Furthermore, the method 900 comprises operating 902 the automated longitudinal and/or lateral guidance function (notably a lane keeping function or a vehicle following function) of the ego vehicle 202 in dependence of the course 811 of the behavioral ego lane 502. By taking into account a behavioral ego lane 502 which has been determined based on the collective behavior of vehicles 204, 206, 208, 210 within the environment of the ego vehicle 202, a robust and reliable automated longitudinal and/or lateral guidance function may be provided.

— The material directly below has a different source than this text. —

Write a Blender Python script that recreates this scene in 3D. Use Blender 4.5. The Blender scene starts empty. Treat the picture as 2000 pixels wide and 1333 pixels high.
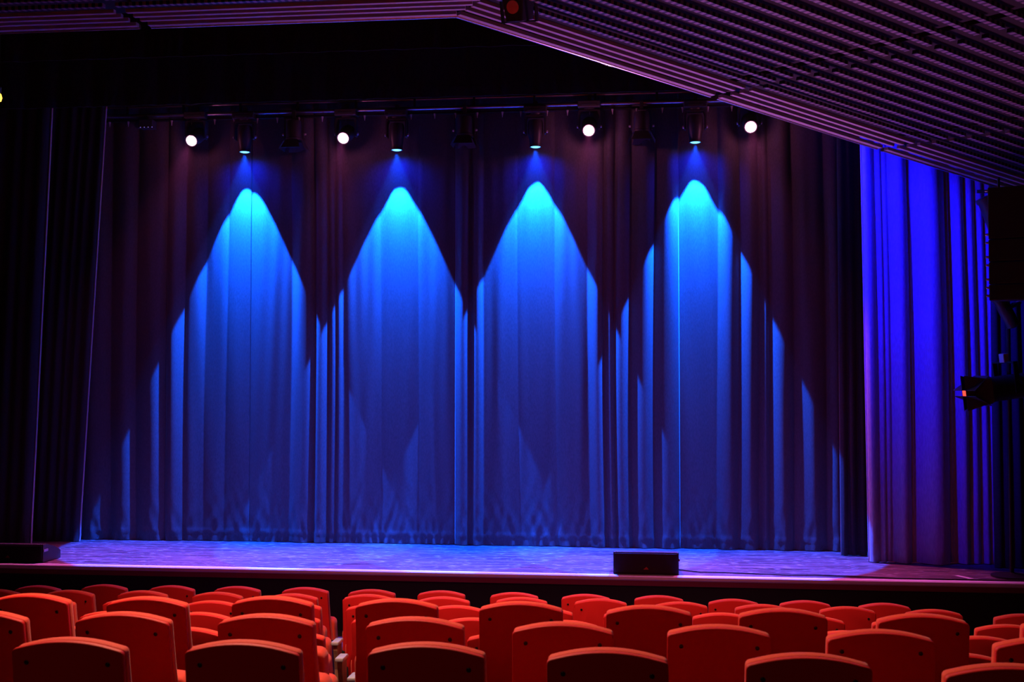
import bpy, bmesh, math, random
import numpy as np
from mathutils import Vector, Matrix

random.seed(7)
SC = bpy.context.scene
COL = SC.collection
PI = math.pi

# ------------------------------------------------------------------ camera
F = 2222.0                       # focal length in pixels of the 2000 px wide frame (40 mm)
H = 2.21                         # eye height above the stage floor (stage floor is z = 0)
YAW = math.atan(247 / F)         # turned a little to the left of the stage's axis
PITCH = math.atan(75 / F)
cd = bpy.data.cameras.new('camera')
cam = bpy.data.objects.new('camera', cd)
COL.objects.link(cam)
cd.sensor_width = 36
cd.lens = F * 36 / 2000
cd.clip_end = 200
cam.location = (0, 0, H)
cam.rotation_euler = (PI / 2 + PITCH, 0, YAW)
SC.camera = cam
cd.dof.use_dof = True; cd.dof.focus_distance = 14.5; cd.dof.aperture_fstop = 5.6
CM = cam.rotation_euler.to_matrix()
C0 = Vector((0, 0, H))

def ray(px, py):
    return CM @ Vector((px - 1000, 666.5 - py, -F))
def on_z(px, py, z):
    d = ray(px, py); return C0 + d * ((z - H) / d.z)
def on_y(px, py, y):
    d = ray(px, py); return C0 + d * (y / d.y)

# ------------------------------------------------------------------ world, view, lights
w = bpy.data.worlds.new('world'); SC.world = w; w.use_nodes = True
w.node_tree.nodes['Background'].inputs[0].default_value = (0.1, 0.04, 0.2, 1)
w.node_tree.nodes['Background'].inputs[1].default_value = 0.0
vs = SC.view_settings
vs.view_transform = 'Standard'; vs.look = 'None'; vs.exposure = 0; vs.gamma = 1
vs.use_curve_mapping = False
SC.cycles.use_denoising = True
SC.cycles.max_bounces = 6
SC.cycles.diffuse_bounces = 3
SC.cycles.sample_clamp_indirect = 4

def spot(name, loc, aim, color, watts, angle, blend=0.5, radius=0.05, falloff=None):
    l = bpy.data.lights.new(name, 'SPOT')
    l.color = color; l.energy = watts; l.spot_size = math.radians(angle)
    l.spot_blend = blend; l.shadow_soft_size = radius
    if falloff:
        l.use_nodes = True
        nt = l.node_tree
        em = nt.nodes['Emission']
        fo = nt.nodes.new('ShaderNodeLightFalloff')
        fo.inputs['Strength'].default_value = falloff[1]
        fo.inputs['Smooth'].default_value = falloff[2] if len(falloff) > 2 else 0
        nt.links.new(fo.outputs[falloff[0]], em.inputs['Strength'])
    o = bpy.data.objects.new(name, l); COL.objects.link(o)
    o.location = loc
    o.rotation_euler = (Vector(aim) - Vector(loc)).to_track_quat('-Z', 'Y').to_euler()
    return o

HAZE = 0.0018
YF = 13.0      # front edge of the stage
YC = 15.1      # back curtain
YB = YC - 0.22 # lighting batten
BLUE = [(478, 297), (775, 293), (1046, 287), (1358, 278)]      # heads pointing down
PINK = [(375, 272), (671, 267), (1150, 252), (1466, 245)]      # heads facing the house

# house lights in the auditorium ceiling, over the stalls, and an added fill
spot('house_fill_light', (-2.6, 6.6, 4.75), (-1.6, 6.4, 0), (1.0, 0.6, 0.4), 1200, 112, 0.5, 0.2)
spot('house_fill_light', (-3.2, 8.3, 4.85), (-3.0, 9.3, 0), (1.0, 0.5, 0.42), 420, 72, 0.7, 0.15)
spot('house_fill_light', (0.4, 8.6, 4.7), (0.4, 9.3, 0), (1.0, 0.5, 0.42), 420, 72, 0.7, 0.15)
spot('house_fill_light', (1.4, 7.4, 4.4), (1.0, 7.2, 0), (1.0, 0.5, 0.4), 80, 112, 0.5, 0.2)
spot('house_fill_light', (-2.5, -2.0, 4.2), (-1.0, 6.5, 0.6), (1.0, 0.4, 0.35), 60, 90, 1.0, 0.4)  # added dim fill on the near seat backs
# red front wash from the auditorium, low on the curtain
spot('front_wash', (-1.5, 5.5, 4.6), (-1.2, YC, -1.6), (1.0, 0.0, 0.1), 260, 72, 1.0, 0.3)
# blue wash on the side curtain at the right
SW = Vector((1.2, 12.3, 6.2))
spot('side_wash', SW, (2.9, 14.2, 3.8), (0.003, 0.003, 1.0), 3800, 51, 1.0, 0.005)
# added violet fill from below, for stage bounce on the slatted ceiling
spot('ceiling_fill', (0.9, 12.4, -0.5), (0.8, 9.7, 5.0), (0.9, 0.24, 0.8), 760, 78, 1.0, 0.3)

# the heads' own beams, with added spill and halo lights
for i, (px, py) in enumerate(BLUE):
    p = on_y(px, py, YB) - Vector((0, 0, 0.035))
    spot('beam', p, p + Vector((0, 0, -1)), (0.0015, 0.08, 1.0), 10500, 48.6, 0.05, 0.02)
    spot('spill', p, p + Vector((0, 0.15, -1)), (0.0, 0.01, 1.0), 34, 160, 1.0, 0.03)
for i, (px, py) in enumerate(PINK):
    p = on_y(px, py, YB - 0.16) + Vector((0, -0.1, -0.07))
    spot('lamp', p, (p.x + (-0.5, 0, 0.1, 0.6)[i], YF - 0.1, 0), (1.0, 0.12, 0.55), 1650, 52, 1.0, 0.05)
    pl = bpy.data.lights.new('lamp_glow', 'POINT'); pl.color = (1.0, 0.2, 0.5); pl.energy = (2.2, 2.8, 5, 4.5)[i]; pl.shadow_soft_size = 0.03
    po = bpy.data.objects.new('lamp_glow', pl); COL.objects.link(po); po.location = p + Vector((0, -0.03, -0.01))

# ------------------------------------------------------------------ materials
def mat(name, col, rough=0.6, metal=0.0, spec=0.5, sheen=0.0, emit=None, estr=0):
    m = bpy.data.materials.new(name); m.use_nodes = True
    b = m.node_tree.nodes['Principled BSDF']
    b.inputs['Base Color'].default_value = (*col, 1)
    b.inputs['Roughness'].default_value = rough
    b.inputs['Metallic'].default_value = metal
    b.inputs['Specular IOR Level'].default_value = spec
    if sheen:
        b.inputs['Sheen Weight'].default_value = sheen
        b.inputs['Sheen Roughness'].default_value = 0.4
    if emit:
        b.inputs['Emission Color'].default_value = (*emit, 1)
        b.inputs['Emission Strength'].default_value = estr
    return m

def nodes(m):
    nt = m.node_tree
    return nt, nt.nodes['Principled BSDF'], nt.nodes.new, nt.links.new

def add_noise(m, scale, c0, c1, bump=0.0, detail=4, stretch=(1, 1, 1), lo=0.35, hi=0.65, dist=0.01):
    """mottle a material's colour with a noise and give it a bump"""
    nt, b, N, L = nodes(m)
    tc = N('ShaderNodeTexCoord'); mp = N('ShaderNodeMapping'); mp.inputs['Scale'].default_value = stretch
    nz = N('ShaderNodeTexNoise'); nz.inputs['Scale'].default_value = scale; nz.inputs['Detail'].default_value = detail
    cr = N('ShaderNodeValToRGB')
    cr.color_ramp.elements[0].position = lo; cr.color_ramp.elements[0].color = (*c0, 1)
    cr.color_ramp.elements[1].position = hi; cr.color_ramp.elements[1].color = (*c1, 1)
    L(tc.outputs['Object'], mp.inputs[0]); L(mp.outputs[0], nz.inputs['Vector'])
    L(nz.outputs['Fac'], cr.inputs[0]); L(cr.outputs[0], b.inputs['Base Color'])
    if bump:
        bp = N('ShaderNodeBump'); bp.inputs['Strength'].default_value = bump; bp.inputs['Distance'].default_value = dist
        L(nz.outputs['Fac'], bp.inputs['Height']); L(bp.outputs[0], b.inputs['Normal'])
    return m

M = {}
M['velvet'] = add_noise(mat('curtain_velvet', (0.3, 0.3, 0.32), 0.75, sheen=0.15, spec=0.2), 90, (0.08, 0.08, 0.083), (0.106, 0.106, 0.11), 0.12, 5, (1, 1, 0.3), dist=0.003)
M['black_cloth'] = add_noise(mat('black_cloth', (0.03, 0.03, 0.035), 0.9, spec=0.1, sheen=0.1), 40, (0.025, 0.025, 0.03), (0.04, 0.04, 0.045))
M['leg_cloth'] = add_noise(mat('leg_cloth', (0.03, 0.03, 0.035), 0.8, spec=0.2, sheen=0.1), 40, (0.025, 0.025, 0.03), (0.036, 0.036, 0.04))
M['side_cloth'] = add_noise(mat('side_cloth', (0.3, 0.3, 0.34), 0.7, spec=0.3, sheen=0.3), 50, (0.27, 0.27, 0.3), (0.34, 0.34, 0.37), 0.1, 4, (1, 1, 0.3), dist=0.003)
M['seat_red'] = add_noise(mat('seat_fabric', (0.62, 0.05, 0.025), 0.75, spec=0.25, sheen=0.15), 300, (0.58, 0.045, 0.022), (0.68, 0.055, 0.028), 0.15, 2, dist=0.001)
M['seat_back'] = add_noise(mat('seat_back_fabric', (0.5, 0.025, 0.014), 0.6, spec=0.25), 300, (0.46, 0.006, 0.007), (0.54, 0.008, 0.009), 0.1, 2, dist=0.001)
M['screw'] = mat('black_screw', (0.005, 0.005, 0.005), 0.35)
M['arm_cap'] = mat('armrest_cap', (0.5, 0.46, 0.5), 0.3, 0.3)
M['arm_wood'] = add_noise(mat('armrest_wood', (0.25, 0.12, 0.07), 0.45), 12, (0.2, 0.09, 0.05), (0.32, 0.17, 0.1), 0.1, 5, (8, 8, 0.6))
M['black_metal'] = mat('black_metal', (0.02, 0.02, 0.022), 0.4, 0.3)
M['fixture'] = mat('fixture_black', (0.045, 0.042, 0.05), 0.45)
M['pipe'] = mat('batten_pipe', (0.32, 0.32, 0.35), 0.3, 0.9)
M['clip'] = mat('clip_metal', (0.8, 0.8, 0.85), 0.3, 0.6)
M['grille'] = mat('speaker_grille', (0.012, 0.01, 0.01), 0.6)
M['cabinet'] = mat('speaker_cabinet', (0.03, 0.028, 0.03), 0.5)
M['edge_wire'] = mat('grille_edge', (0.5, 0.45, 0.5), 0.35, 0.7)
M['emblem'] = mat('emblem_red', (0.5, 0.06, 0.05), 0.5)
M['lens_pink'] = mat('lamp_lens', (1, 0.9, 0.95), 0.2, emit=(1.0, 0.82, 0.93), estr=60)
M['lens_blue'] = mat('beam_lens', (0.2, 0.5, 1), 0.2, emit=(0.08, 0.42, 1.0), estr=5)
M['lens_dark'] = mat('dark_lens', (0.01, 0.01, 0.015), 0.1)
M['led'] = mat('led_dot', (0.3, 0.2, 0.6), 0.3, emit=(0.35, 0.25, 0.9), estr=0.6)
M['amber'] = mat('amber_lamp', (1, 0.6, 0.1), 0.3, emit=(1.0, 0.45, 0.04), estr=4)
M['slat'] = mat('ceiling_slat', (0.5, 0.42, 0.45), 0.5, spec=0.4)
M['ceil_back'] = mat('ceiling_backing', (0.02, 0.016, 0.018), 0.9)
M['ceil_edge'] = mat('ceiling_edge_rail', (0.6, 0.55, 0.6), 0.22, 0.8)
M['wall'] = add_noise(mat('wall_black', (0.012, 0.01, 0.012), 0.9), 3, (0.01, 0.008, 0.01), (0.016, 0.013, 0.016))
M['carpet'] = add_noise(mat('carpet', (0.02, 0.006, 0.008), 0.95), 80, (0.015, 0.005, 0.006), (0.03, 0.008, 0.01))
M['fascia'] = mat('stage_fascia', (0.008, 0.006, 0.007), 0.85)
M['nosing'] = mat('stage_nosing', (0.92, 0.88, 0.9), 0.35, 0.2)
M['nosing_face_lit'] = mat('stage_nosing_face_lit', (0.2, 0.02, 0.05), 0.5)  # red house light on the band is put into its colour
M['cable'] = mat('cable_rubber', (0.02, 0.018, 0.02), 0.6)
M['lit_edge_pale'] = mat('curtain_lit_edge', (0.55, 0.5, 0.55), 0.6)
M['lens_rim_glow'] = mat('lantern_rim_glow', (0.3, 0.01, 0.01), 0.3, emit=(1.0, 0.05, 0.03), estr=30)  # glow added to give the barn doors red-lit rims
M['tape'] = mat('white_tape', (0.7, 0.65, 0.68), 0.5)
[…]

It should be noted that the term "comprising" does not exclude other elements or steps and the use of articles "a" or "an" does not exclude a plurality. Also, elements described in association with different embodiments may be combined. It should also be noted that reference signs in the claims should not be construed as limiting the scope of the claims. It should be noted that the description and drawings merely illustrate the principles of the proposed methods and systems. Those skilled in the art will be able to implement various arrangements that, although not explicitly described or shown herein, embody the principles of the invention and are included within its spirit and scope. Furthermore, all examples and embodiment outlined in the present document are principally intended expressly to be only for explanatory purposes to help the reader in understanding the principles of the proposed methods and systems. Furthermore, all statements herein providing principles, aspects, and embodiments of the invention, as well as specific examples thereof, are intended to encompass equivalents thereof.